El mismo día se ha dado el caso de que el socialista español Felipe González intervino en el adiós al democristiano alemán Helmut Kohl -dos grandes entre los grandes de la feliz política europea de los años 80 y 90-, mientras el conservador español Mariano Rajoy se enfrascaba en esa eterna polémica que se trae con el nacionalista catalán Carles Puigdemont. De la mano del consenso -difícil pero realista- de Kohl y González surgió lo mejor de Europa en mucho tiempo. De la mano del enfrentamiento entre Rajoy y Puigdemont -antes entre Mas y Rajoy- no ha salido nada bueno y lo previsible es que lo que viene parece peor.
No es necesario elaborar grandes tratados políticos ni echar mano de eminentes politólogos para concluir que así España va mal. La tensión con Cataluña exige una salida política, negociada en el Congreso de los Diputados, con altura de miras. Años y años de debates estériles no han servido para nada, salvo para extremar las posiciones. Por eso mismo, a día de hoy hay riesgos -evidentes- de que se rompa la convivencia democrática. Palabras mayores ante el que sería un autogolpe al Estatuto de Autonomía, por mucho que el secesionismo catalán pretenda legitimarse en el desprecio a la calidad de la democracia española.
El independentismo catalán puede que sea minoritario socialmente, pero no por ello es un enemigo fácil, de ahí la conveniencia de sustituir la actual dinámica de choque por otra de pacto con un movimiento con riesgo de caer en el populismo autoritario.
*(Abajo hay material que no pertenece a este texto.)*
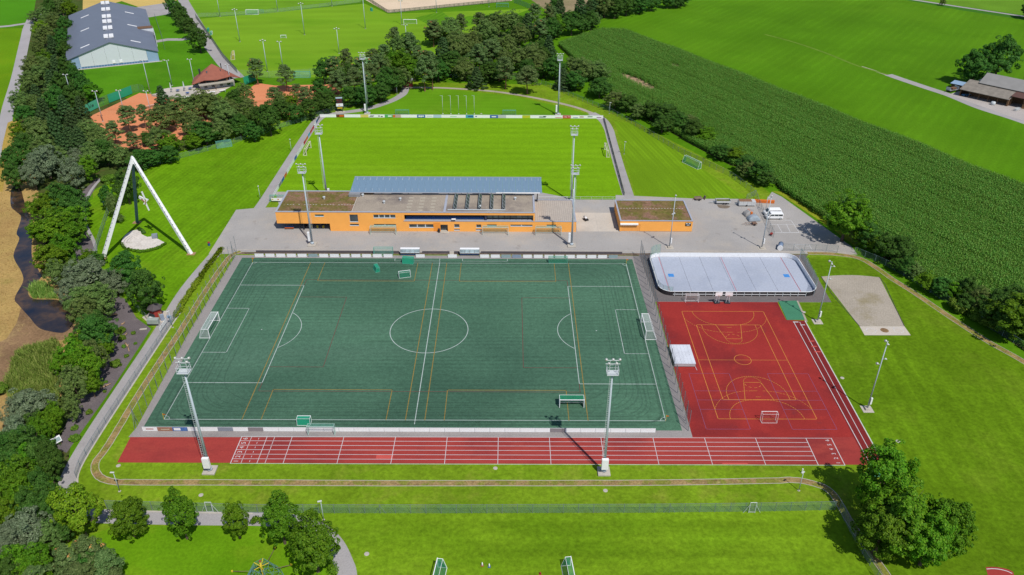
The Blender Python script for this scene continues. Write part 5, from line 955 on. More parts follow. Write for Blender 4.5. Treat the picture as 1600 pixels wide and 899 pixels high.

Si el Gobierno de Mariano Rajoy, caracterizado por la inacción, se ve incapaz de hacerlo, el Congreso que preside Ana Pastor –autora de una carta amigable a Puigdemont– debe tomar el relevo en busca de una solución para el que es, sin duda, el primer problema político de España.
A medida que se acerca el 1-O, la fecha de la autoconvocatoria de referéndum -ilegal desde el punto de vista de España- puede ser que se aproxime un final de etapa, pero si no es así, el riesgo de comprobarlo parece demasiado alto.